Record gas prices to barrel over Bay

Gas prices in the Bay Area are approaching record highs and are expected to spike at least 20 cents per gallon in the next two months, according to a report released by AAA on Tuesday.

The average price for a gallon of regular unleaded in San Francisco was $3.53 on Tuesday, an increase of more than 50 cents over the last two months, according to the report.

The statewide average is currently at $3.39, which is 10 cents less than the record high set on May 9. AAA attributes the price spike to the record-high crude oil price, which reached $98.62 last week.

“The dramatic increase in crude oil prices is one of the main forces that’s been driving up gas prices,” said Sean Comey of AAA. “If it continues to trade in the 90s, we wouldn’t expect any relief any time soon.”

According to the report, the U.S. Department of Energy predicts gasoline prices may climb an additional 20 cents by December.

“The current cycle of increases has not run its course — it takes a while for the effects of rising raw material costs to trickle down to the consumer,” Comey said. “The really troubling element of that is there is no supply problem right now — this is based on potential problems that haven’t actually happened yet.”

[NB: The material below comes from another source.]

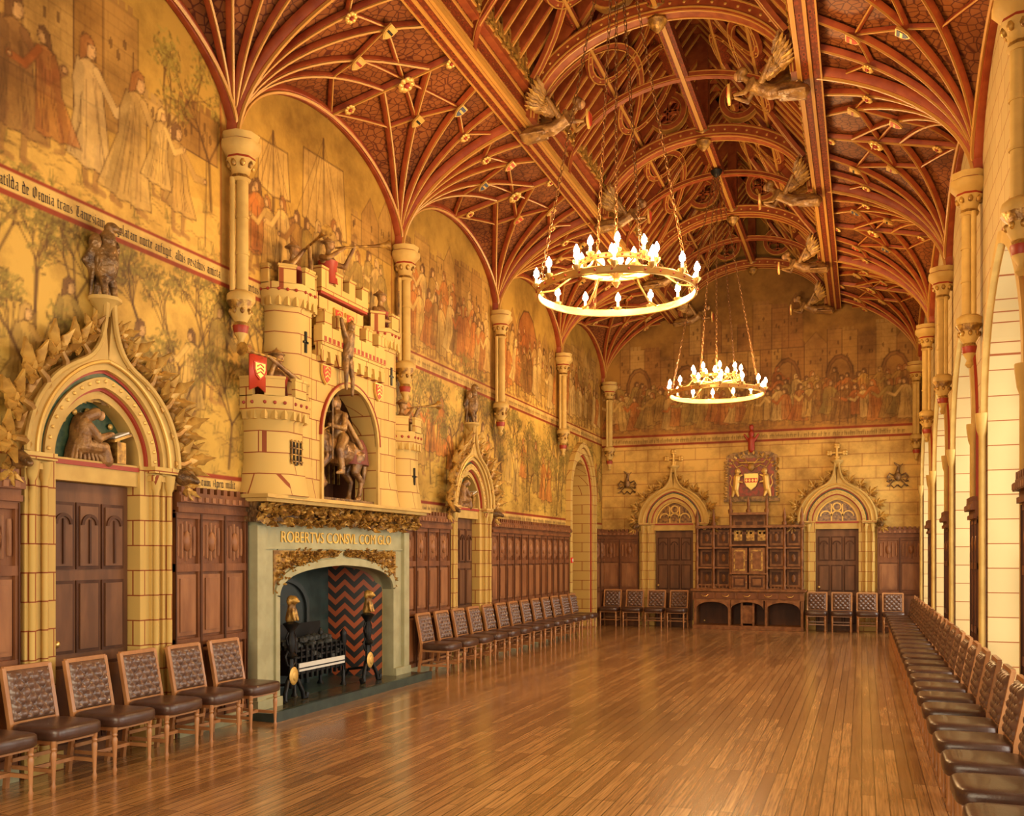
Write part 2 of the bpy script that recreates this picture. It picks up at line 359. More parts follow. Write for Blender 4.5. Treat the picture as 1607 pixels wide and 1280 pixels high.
# ------------------------------------------------------------------ painted canvas
class Canvas:
    def __init__(s, u0, u1, v0, v1, res):
        s.nu = int(round((u1 - u0) / res)) + 1; s.nv = int(round((v1 - v0) / res)) + 1
        s.u = np.linspace(u0, u1, s.nu); s.v = np.linspace(v0, v1, s.nv); s.res = res
        s.U, s.V = np.meshgrid(s.u, s.v); s.c = np.zeros((s.nv, s.nu, 3))
    def sl(s, a, b, c, d):
        i0 = max(0, np.searchsorted(s.u, a)); i1 = min(s.nu, np.searchsorted(s.u, b) + 1)
        j0 = max(0, np.searchsorted(s.v, c)); j1 = min(s.nv, np.searchsorted(s.v, d) + 1)
        return (slice(j0, j1), slice(i0, i1))
    def mix(s, sl, al, col):
        al = al[..., None]; s.c[sl] = s.c[sl] * (1 - al) + np.array(col) * al
    def rect(s, a, b, c, d, col, al=1.):
        sl = s.sl(a, b, c, d); U = s.U[sl]; s.mix(sl, np.full(U.shape, al), col)
    def seg(s, p, q, w, col, al=1.):
        sl = s.sl(min(p[0], q[0]) - w - .03, max(p[0], q[0]) + w + .03, min(p[1], q[1]) - w - .03, max(p[1], q[1]) + w + .03)
        U = s.U[sl]; V = s.V[sl]
        if U.size == 0: return
        dx, dy = q[0] - p[0], q[1] - p[1]; l2 = dx * dx + dy * dy + 1e-9
        t = np.clip(((U - p[0]) * dx + (V - p[1]) * dy) / l2, 0, 1)
        d = np.hypot(U - p[0] - t * dx, V - p[1] - t * dy)
        s.mix(sl, np.clip((w + s.res * .5 - d) / s.res, 0, 1) * al, col)
    def line(s, P, w, col, al=1., close=False):
        for a, b in zip(P[:-1], P[1:]): s.seg(a, b, w, col, al)
        if close: s.seg(P[-1], P[0], w, col, al)
    def poly(s, P, col, al=1., edge=None, ew=.006, ea=.8):
        xs = [p[0] for p in P]; ys = [p[1] for p in P]; sl = s.sl(min(xs), max(xs), min(ys), max(ys)); U = s.U[sl]; V = s.V[sl]
        if U.size:
            ins = np.zeros(U.shape, bool)
            for i in range(len(P)):
                x1, y1 = P[i]; x2, y2 = P[i - 1]
                if y1 == y2: continue
                ins ^= ((y1 > V) != (y2 > V)) & (U < (x2 - x1) * (V - y1) / (y2 - y1) + x1)
            s.mix(sl, ins * al, col)
        if edge is not None: s.line(P, ew, edge, ea, True)
    def ell(s, c, rx, ry, col, al=1., edge=None, ew=.005):
        P = [(c[0] + rx * math.cos(a), c[1] + ry * math.sin(a)) for a in np.linspace(0, 2 * pi, 14)[:-1]]
        s.poly(P, col, al, edge, ew)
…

In the Bay Area, the current gas price is 42 cents higher than the national average.

“I think I might be starting to ride a bike to work,” San Francisco resident Nick Riley said while filling up his 14-mpg Toyota 4Runner at a Shell station on 19th Avenue and Taraval Street in San Francisco on Tuesday.

Yet the gas price spike is not bad for everyone. Hybrid car salesmen in the Bay Area have been benefiting from the increase.

“The amount of interest in our hybrids doubled over the last month,” said Russ Mobley, general sales manager for Toyota on Van Ness Avenue in San Francisco. “I used to have one hybrid Camry on the showroom floor, but now there are four hybrids and the sales are up 20-30 percent for the last month.”

Mobley said he has seen a similar surge over the summer and a year ago when gas prices surged.

“Anytime gas gets in the mid-$3 range, people start defending their wallets,” he said.

According to a study by the Oil Price Information Service, the percentage of median income spent on gasoline has doubled in the last five years.